Oh no! Google has updated their search algorithm! Again. Just last month. What does it mean for content marketing and SEM? Well, that depends entirely on your approach to content marketing! Let's take a look at the TWO BASIC APPROACHES to content marketing, and the way each one is affected by the Google Hummingbird Search Algorithm Update.
Two Basic Approaches to Content Marketing Defined:
- Gamers: Doing what we can to trick the search engines into thinking our site is more important than it really is. This is the way that SEM and SEO began earning a bad name and was often categorized as Black Hat. This approach is used for both GOOD sites, and for BAD sites. Instead of depending upon the quality and relevance of the site to attract a following, techniques are employed to FOOL the search engines.
- Creators: Putting the primary effort into building high quality, highly relevant content. This approach believes that the search engines will actually be working FOR them as they design sites and create content experiences that truly answer the needs of their target audience. These guys have been busy, especially since the Penguin/Panda releases, developing creative, engaging, helpful content, and building their network of interested followers. They believe that by creating epic stuff, the search engines work for THEM!
Now, how do the two different "schools" need to react to the Hummingbird Update?
- Gamers: "Shoot! It's getting to be nearly IMPOSSIBLE to game Google. How will we convince our clients that our ever-deteriorating results is due to some high-tech mystery, rather than due to our ill-advised commitment to continue barking up the wrong tree?!"
- Creators: "Great! The increased intelligence in the search algorithms will allow our content writers even greater creative freedom, because the search engines understand even better the subtle nuances of great content!"
It's very telling just to see how different people respond to the Hummingbird release. Check these out, and see if you can tell which people are thinking like GAMERS, and which people are thinking like CREATORS:
Some comments from Search Engine Land readers:
On Wired.com, by Ken Wisnefski
"So, what does this mean for your business and the future of Internet marketing? Not a lot if you have been paying attention. The Panda and Penguin updates of the past taught the online community one thing about Internet marketing - the sites producing the best quality content for the needs of their audience will have the easiest time garnering organic traffic. The Hummingbird update is the logical next step towards separating the best material from the riffraff of the Internet."

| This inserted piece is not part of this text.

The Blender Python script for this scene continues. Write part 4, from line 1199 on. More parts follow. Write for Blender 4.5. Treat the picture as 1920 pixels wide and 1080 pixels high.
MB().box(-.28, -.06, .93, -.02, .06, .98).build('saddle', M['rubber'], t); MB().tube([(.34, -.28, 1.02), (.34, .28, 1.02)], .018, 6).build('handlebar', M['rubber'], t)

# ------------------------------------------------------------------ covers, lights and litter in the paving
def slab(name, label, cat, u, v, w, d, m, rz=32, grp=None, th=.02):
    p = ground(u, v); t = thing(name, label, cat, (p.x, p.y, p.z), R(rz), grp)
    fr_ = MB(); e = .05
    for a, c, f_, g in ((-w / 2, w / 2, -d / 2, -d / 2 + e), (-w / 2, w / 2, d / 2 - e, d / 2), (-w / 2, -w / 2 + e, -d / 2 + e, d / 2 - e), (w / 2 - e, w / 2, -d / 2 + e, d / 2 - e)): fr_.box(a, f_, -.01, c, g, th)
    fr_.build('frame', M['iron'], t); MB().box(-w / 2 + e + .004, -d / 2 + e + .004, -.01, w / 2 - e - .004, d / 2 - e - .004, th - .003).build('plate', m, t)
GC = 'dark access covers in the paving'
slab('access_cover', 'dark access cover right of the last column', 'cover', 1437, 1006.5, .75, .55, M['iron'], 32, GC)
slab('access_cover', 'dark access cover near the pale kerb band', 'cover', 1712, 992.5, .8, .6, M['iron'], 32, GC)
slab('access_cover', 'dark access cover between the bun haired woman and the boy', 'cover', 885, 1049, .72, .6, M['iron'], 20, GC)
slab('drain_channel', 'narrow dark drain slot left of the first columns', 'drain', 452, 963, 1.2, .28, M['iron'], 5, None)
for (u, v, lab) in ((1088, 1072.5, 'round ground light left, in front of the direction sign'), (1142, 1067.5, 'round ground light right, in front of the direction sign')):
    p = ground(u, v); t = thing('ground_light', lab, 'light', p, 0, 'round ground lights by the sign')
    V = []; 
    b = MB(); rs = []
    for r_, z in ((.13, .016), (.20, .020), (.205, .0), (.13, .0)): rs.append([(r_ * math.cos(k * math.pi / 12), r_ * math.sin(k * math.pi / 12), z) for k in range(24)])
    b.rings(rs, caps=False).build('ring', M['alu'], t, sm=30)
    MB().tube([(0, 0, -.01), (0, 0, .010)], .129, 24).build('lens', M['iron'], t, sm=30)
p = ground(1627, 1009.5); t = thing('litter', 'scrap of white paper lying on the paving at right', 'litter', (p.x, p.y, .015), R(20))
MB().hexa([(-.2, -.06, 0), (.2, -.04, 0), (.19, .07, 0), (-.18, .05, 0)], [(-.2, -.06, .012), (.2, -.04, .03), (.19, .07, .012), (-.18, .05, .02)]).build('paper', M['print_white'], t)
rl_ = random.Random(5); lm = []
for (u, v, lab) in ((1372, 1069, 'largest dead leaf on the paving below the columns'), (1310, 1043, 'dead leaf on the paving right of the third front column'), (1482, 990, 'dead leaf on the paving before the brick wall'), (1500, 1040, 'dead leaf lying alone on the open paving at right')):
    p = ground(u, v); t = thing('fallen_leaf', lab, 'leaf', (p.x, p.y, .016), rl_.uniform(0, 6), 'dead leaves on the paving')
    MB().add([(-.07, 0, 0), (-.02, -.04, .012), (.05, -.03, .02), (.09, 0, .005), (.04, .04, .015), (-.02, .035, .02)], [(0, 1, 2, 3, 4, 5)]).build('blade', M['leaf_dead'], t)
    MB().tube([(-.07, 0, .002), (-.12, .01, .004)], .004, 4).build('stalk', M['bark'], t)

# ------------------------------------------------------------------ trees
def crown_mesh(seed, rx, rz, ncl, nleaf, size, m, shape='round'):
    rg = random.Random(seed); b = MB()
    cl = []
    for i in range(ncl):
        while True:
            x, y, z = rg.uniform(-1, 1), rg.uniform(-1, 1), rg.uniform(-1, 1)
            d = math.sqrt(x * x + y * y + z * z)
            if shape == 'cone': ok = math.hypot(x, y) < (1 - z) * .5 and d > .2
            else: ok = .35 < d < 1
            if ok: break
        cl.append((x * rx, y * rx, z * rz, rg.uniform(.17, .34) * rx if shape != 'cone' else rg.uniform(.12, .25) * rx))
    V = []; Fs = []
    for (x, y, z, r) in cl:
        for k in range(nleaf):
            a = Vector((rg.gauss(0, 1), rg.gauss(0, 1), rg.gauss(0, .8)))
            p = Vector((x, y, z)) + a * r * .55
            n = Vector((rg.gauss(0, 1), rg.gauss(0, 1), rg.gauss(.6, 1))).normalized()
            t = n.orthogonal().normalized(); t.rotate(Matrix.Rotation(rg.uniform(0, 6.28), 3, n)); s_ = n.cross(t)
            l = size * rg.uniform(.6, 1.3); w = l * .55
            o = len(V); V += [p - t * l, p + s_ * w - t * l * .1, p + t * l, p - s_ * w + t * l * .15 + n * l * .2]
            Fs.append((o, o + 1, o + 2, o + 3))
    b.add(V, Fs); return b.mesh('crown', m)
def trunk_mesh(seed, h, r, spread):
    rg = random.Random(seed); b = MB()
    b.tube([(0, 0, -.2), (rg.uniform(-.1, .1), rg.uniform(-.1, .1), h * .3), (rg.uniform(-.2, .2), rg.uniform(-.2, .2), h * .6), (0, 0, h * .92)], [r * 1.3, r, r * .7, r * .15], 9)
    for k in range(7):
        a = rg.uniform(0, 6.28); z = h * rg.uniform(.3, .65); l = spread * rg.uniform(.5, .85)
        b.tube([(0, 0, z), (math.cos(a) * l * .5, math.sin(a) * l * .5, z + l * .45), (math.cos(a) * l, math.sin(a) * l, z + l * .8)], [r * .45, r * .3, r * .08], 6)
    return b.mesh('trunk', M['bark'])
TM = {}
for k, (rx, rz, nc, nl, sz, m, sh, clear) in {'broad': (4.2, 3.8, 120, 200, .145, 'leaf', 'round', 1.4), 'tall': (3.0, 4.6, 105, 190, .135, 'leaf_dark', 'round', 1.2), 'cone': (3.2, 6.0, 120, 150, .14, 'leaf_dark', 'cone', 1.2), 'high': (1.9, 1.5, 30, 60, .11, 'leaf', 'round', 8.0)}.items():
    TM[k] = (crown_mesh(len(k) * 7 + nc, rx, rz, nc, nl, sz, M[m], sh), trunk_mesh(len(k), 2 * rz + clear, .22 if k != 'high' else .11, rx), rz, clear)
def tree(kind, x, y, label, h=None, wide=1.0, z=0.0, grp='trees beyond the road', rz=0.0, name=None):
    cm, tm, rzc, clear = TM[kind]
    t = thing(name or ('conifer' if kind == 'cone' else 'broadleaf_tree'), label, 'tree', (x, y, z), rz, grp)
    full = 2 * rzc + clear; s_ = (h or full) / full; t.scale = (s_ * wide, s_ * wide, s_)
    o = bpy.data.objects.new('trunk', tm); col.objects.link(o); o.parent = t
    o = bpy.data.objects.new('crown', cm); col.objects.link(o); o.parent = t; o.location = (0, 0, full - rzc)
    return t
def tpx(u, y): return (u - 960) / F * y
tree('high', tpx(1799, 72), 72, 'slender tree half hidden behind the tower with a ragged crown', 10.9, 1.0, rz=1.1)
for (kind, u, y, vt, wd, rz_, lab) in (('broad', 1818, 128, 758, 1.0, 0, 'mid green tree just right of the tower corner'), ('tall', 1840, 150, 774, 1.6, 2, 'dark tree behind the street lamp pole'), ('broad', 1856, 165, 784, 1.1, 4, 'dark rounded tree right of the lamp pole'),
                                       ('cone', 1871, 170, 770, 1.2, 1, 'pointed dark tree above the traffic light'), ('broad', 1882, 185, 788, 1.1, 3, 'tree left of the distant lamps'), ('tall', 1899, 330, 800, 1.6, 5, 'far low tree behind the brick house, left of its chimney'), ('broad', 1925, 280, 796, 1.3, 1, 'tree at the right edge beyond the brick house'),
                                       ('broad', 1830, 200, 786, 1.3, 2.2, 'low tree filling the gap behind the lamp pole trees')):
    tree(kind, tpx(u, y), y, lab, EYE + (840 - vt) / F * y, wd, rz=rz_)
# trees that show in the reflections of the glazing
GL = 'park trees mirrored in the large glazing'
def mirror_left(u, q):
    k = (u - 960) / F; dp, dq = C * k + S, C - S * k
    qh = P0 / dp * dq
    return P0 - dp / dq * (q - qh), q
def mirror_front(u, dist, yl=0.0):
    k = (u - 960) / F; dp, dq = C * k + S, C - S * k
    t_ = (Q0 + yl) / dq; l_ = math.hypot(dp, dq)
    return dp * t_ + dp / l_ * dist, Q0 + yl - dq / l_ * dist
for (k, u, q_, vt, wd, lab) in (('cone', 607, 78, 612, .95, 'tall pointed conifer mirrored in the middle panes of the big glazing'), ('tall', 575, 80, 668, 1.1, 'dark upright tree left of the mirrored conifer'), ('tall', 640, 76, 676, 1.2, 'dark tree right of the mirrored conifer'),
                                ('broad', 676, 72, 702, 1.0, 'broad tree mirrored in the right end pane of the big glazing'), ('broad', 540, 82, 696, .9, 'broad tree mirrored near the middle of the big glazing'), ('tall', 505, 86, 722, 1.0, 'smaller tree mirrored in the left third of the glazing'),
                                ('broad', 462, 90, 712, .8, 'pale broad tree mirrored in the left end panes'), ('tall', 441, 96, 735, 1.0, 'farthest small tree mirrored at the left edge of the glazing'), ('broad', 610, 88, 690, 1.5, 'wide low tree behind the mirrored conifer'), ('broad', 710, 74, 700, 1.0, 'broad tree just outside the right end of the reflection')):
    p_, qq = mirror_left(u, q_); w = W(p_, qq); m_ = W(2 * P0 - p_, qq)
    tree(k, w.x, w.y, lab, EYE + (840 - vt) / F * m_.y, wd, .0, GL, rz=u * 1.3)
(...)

By Bill Sebald of Greenlane SEO:
"Content for the sake of 'words on a page' doesn't have the base value it once had," Sebald said. "Now, your content really has to answer something. This should move content strategy higher on the list of business marketing objectives; it's now even more important for desktop and mobile SEO." (as quoted by Sara Angeles, here).
From Joshua Steimle, writing for Forbes.com:
"...you say this is the biggest change in their algorithm in 12 years?! What about all my SEO work? Is it ruined? Do I have to change everything?" Rest easy, you don't have to change anything about your SEO efforts, at least not if you're already doing what you should have been doing all these years...
If you're the best at what you do, these updates Google has been rolling out are opportunities to separate yourself from your competition. They [your competition] may have been engaging in spammy tactics to get good rankings, but if you've been focusing on creating content that provides real value to potential customers, their days are numbered."
From Mark Fagan of iProspect, interviewed by TheDrum.com.
"Nothing has changed for brands; in order to be successful in SEO the key is still to create relevant and interesting content that delivers real value for their consumers."
From Jimmy McCann, of Search Laboratory, again, from the interviews at TheDrum.com.
Genuinely helpful/relevant sites will gain more visibility, and poor quality/ thin content sites will suffer. I think it will give greater credit to sites adopting a more conversational approach to the content they host rather than sites that cleverly use the keyword in strategic places such as the heading tag and h1 tag."
OK, enough quotes already. You're getting the idea, right? I've been singing this song for a long time now (see my post about 'Gaming Google' here), and I see a nicely predictable pattern: the search engines will continue to improve their ability to "see" the difference between high-quality, highly relevant content and fluff-and-bluff games.
A couple tips for honest content marketers:
The best content marketing response to the Hummingbird update is to find increased motivation to produce excellent content, and to keep improving your grasp of a couple things related to the semantic domain intelligence of the algorithms:
- Don't hammer a keyword; use a variety of related terms that give your content a fuller and clearer relationship to the general area of meaning that a query is probably aiming for.
- Try to anticipate the longer tail queries that would be SPOKEN into a smart phone, and develop content that is clearly tied to those longer queries.